Published daily by the Lowy Institute

Words as weapons in the war of ideas

A new book explores the power of literature on history's battlefields.

Readers choose books from the charred remains of the Holland House library, London, 23 October 1940 (Harrison/Fox Photos/Hulton Archive/Getty Images)
Readers choose books from the charred remains of the Holland House library, London, 23 October 1940 (Harrison/Fox Photos/Hulton Archive/Getty Images)
Published 22 Feb 2024 

Book review: The Book at War by Andrew Pettegree (Profile Books, 2024)


The book at war

Millennia before Gutenberg invented the printing press, the Book of Ecclesiastes warned that “of making many books there is no end”. Andrew Pettegree would take that judgment as a compliment rather than a complaint, one validating his celebration of books and the libraries that house them.

Pettegree’s title, The Book at War, suggests an intellectual trek from Thucydides and Sun Tzu through Clausewitz to Robert Caputo and Tim O’Brien. His subtitle, “Libraries and Readers in an Age of Conflict”, narrows without quite defining his field. That focus turns out to be an appraisal of how the major European combatants in the Second World War produced, used, preserved and disseminated printed matter. In most of the sections, concise material on the First World War is included, heavily emphasising things British.

Pettegree maintains that “books were weapons in the war of ideas”. Pamphlets, leaflet drops, newspapers and magazines are also assessed as skirmishers in the ideas war. In addition, the literary credentials of Hitler, Stalin, Churchill and de Gaulle are burnished once more. “This war of ideas would be fought by men who staked their careers on the power of words.”

Rather than vainly claim that the pen is mightier than the sword, Pettegree concentrates on ways in which pens, authors, books and libraries buttressed the war effort.

As a disgruntled former assistant librarian, Mao does not quite rank in that company, at least until the Chinese leader’s inspired decision to encourage Edgar Snow to publish interviews with him conducted in a cave.

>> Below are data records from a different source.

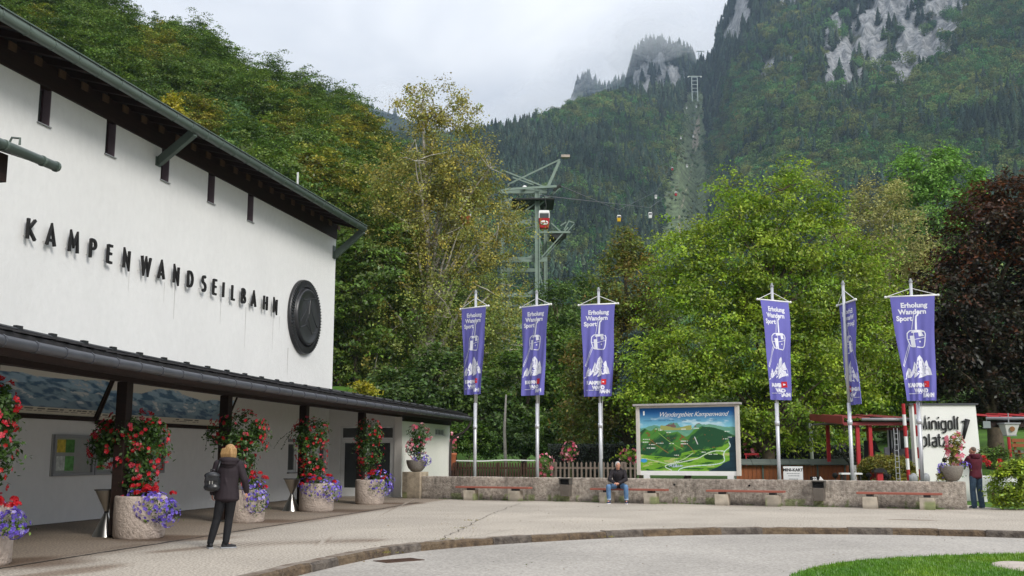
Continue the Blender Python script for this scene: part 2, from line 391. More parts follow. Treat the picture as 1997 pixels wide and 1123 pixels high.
wet = np.maximum(wet, 0.45 * sstep(0.42, 0.05, ds + (wob - 0.5) * 0.5))
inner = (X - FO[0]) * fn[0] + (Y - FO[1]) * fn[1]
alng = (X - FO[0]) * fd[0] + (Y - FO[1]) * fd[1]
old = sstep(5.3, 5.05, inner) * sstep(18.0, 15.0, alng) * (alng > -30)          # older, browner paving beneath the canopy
for (pn, ps, r) in [(4.6, -2.3, 1.15), (4.5, 2.6, 1.0), (4.3, 7.4, 1.0), (4.3, 12.0, 0.9), (4.9, -7.0, 1.2)]:
    c = FW(pn, ps); d = np.hypot((X - c[0]) * 0.8, (Y - c[1]) * 1.0); wet = np.maximum(wet, 0.9 * sstep(r, r * 0.45, d + (wob - 0.5) * 1.1))
for a, b, r in [((-5.0, 18.6), (-2.6, 19.7), 0.42), ((-5.7, 17.3), (-5.0, 18.6), 0.3), ((-6.4, 13.5), (-5.6, 15.3), 0.35), ((9.2, 25.9), (9.9, 25.6), 0.12)]:
    d = seg_d(X, Y, a, b); wet = np.maximum(wet, 0.75 * sstep(r, r * 0.3, d + (wob - 0.5) * 0.5))
Z = np.zeros_like(X) + 0.004 * (fbm(X * 0.7, Y * 0.7) - 0.5)
nc, nr = X.shape; idx = np.arange(nc * nr).reshape(nc, nr)
F = np.stack([idx[:-1, :-1], idx[1:, :-1], idx[1:, 1:], idx[:-1, 1:]], -1).reshape(-1, 4)
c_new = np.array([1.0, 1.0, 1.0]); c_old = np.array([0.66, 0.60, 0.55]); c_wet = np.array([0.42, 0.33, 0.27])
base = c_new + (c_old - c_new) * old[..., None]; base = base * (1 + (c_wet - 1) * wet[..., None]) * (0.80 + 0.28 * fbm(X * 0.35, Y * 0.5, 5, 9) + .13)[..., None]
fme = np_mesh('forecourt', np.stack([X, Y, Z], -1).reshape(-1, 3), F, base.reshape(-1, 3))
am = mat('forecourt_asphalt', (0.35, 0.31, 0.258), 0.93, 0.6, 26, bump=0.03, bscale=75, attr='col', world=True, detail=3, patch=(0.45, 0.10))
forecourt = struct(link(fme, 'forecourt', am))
# joints and cracks laid in the paving
cr_m = mat('joint_tar', (0.035, 0.03, 0.025), 0.9, 0.2, 5)
def strip(pts, wd, z, name, m, jit=0.0):
    P = smooth_curve([p[:2] for p in pts], 0.12); b = B(); n = len(P)
    for i in range(n):
        d = P[min(i + 1, n - 1)] - P[max(i - 1, 0)]; d /= np.linalg.norm(d); q = np.array([-d[1], d[0]]); j = (mnoise.noise(Vector((P[i][0] * 2.3, P[i][1] * 2.3, 1))) * jit)
        ww = wd * (0.6 + 0.8 * random.random()) / 2
        for sgn in (-1, 1): b.v.append((P[i][0] + q[0] * (j + sgn * ww), P[i][1] + q[1] * (j + sgn * ww), z))
    for i in range(n - 1): b.f.append((2 * i, 2 * i + 1, 2 * i + 3, 2 * i + 2)); b.m.append(0)
    o = b.obj(name, m, forecourt); return o
strip(seam, 0.05, 0.008, 'paving_joint', cr_m, 0.03)
strip([gr(858, 1054), gr(882, 1040), gr(905, 1030), gr(935, 1012), gr(985, 992), gr(1015, 982)], 0.014, 0.008, 'paving_crack', cr_m, 0.10)
strip([gr(860, 1054), gr(905, 1050), gr(1005, 1032)], 0.01, 0.009, 'paving_crack', cr_m, 0.05)
strip([FW(0.03, s, 0) for s in np.linspace(-12, 17, 8)], 0.05, 0.008, 'paving_joint', cr_m, 0.01)
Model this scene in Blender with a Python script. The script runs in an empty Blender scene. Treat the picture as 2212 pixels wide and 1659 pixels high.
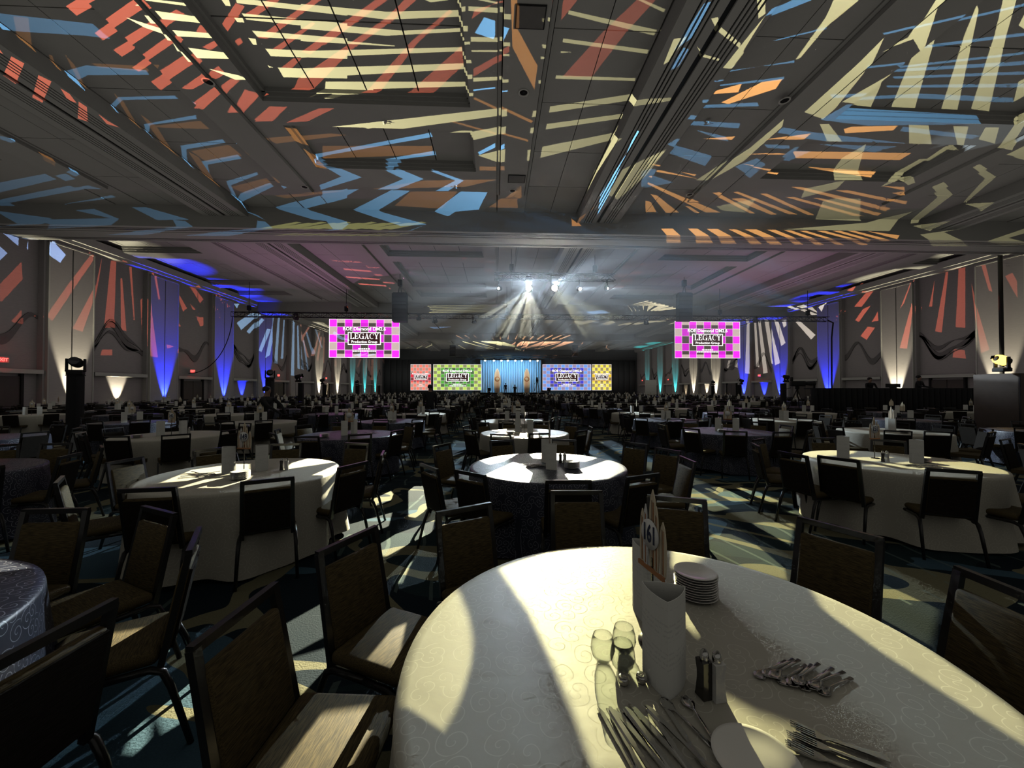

Rather than vainly claim that the pen is mightier than the sword, Pettegree concentrates on ways in which pens, authors, books and libraries buttressed the war effort. A more colourful narrative might have exhumed stories such as Joshua Hammer’s tale of the “bad-ass” librarians of Timbuktu. More on Japan and the British Dominions may have buttressed the narrative. So too might more extensive commentary on war correspondents, heroes such as Ernie Pyle, Martha Gellhorn and Vasili Grossman, employed to witness and transmit the sufferings of real-life, real-time combat.

Pettegree reasonably points out that professional literature (collated research, analysis, statistics, diagrams and theorising) matters as much to a scientist as equipment, chemicals and laboratories. Officials who hoovered up all that data before it was stolen or bombed are rightly commended, as are the brains behind supplying books for the troops. The US Armed Services Editions win high praise; Zane Grey’s contribution of nine lurid Westerns was shaded by 12 chauvinistic episodes from Horatio Hornblower.

Pettegree’s subject provides ample license for digressions. When the US Army requested Americans to send in postcards of potential battlefields (1941), they received mainly snaps of equestrian statues and seagulls. Guantanamo Bay’s library has swelled to 18,000 volumes. Too many British publishers colluded in suppressing George Orwell’s Animal Farm until after the war.

What happens now to such reverence for books? A recent survey found that 46 per cent of Americans read at most one book each year. Book bans have snuck back in a few American states. Too many “engineers of the human soul”, to borrow Stalin’s description of authors, can still be gulled into promoting State propaganda. Perhaps “making many books” is one remedy.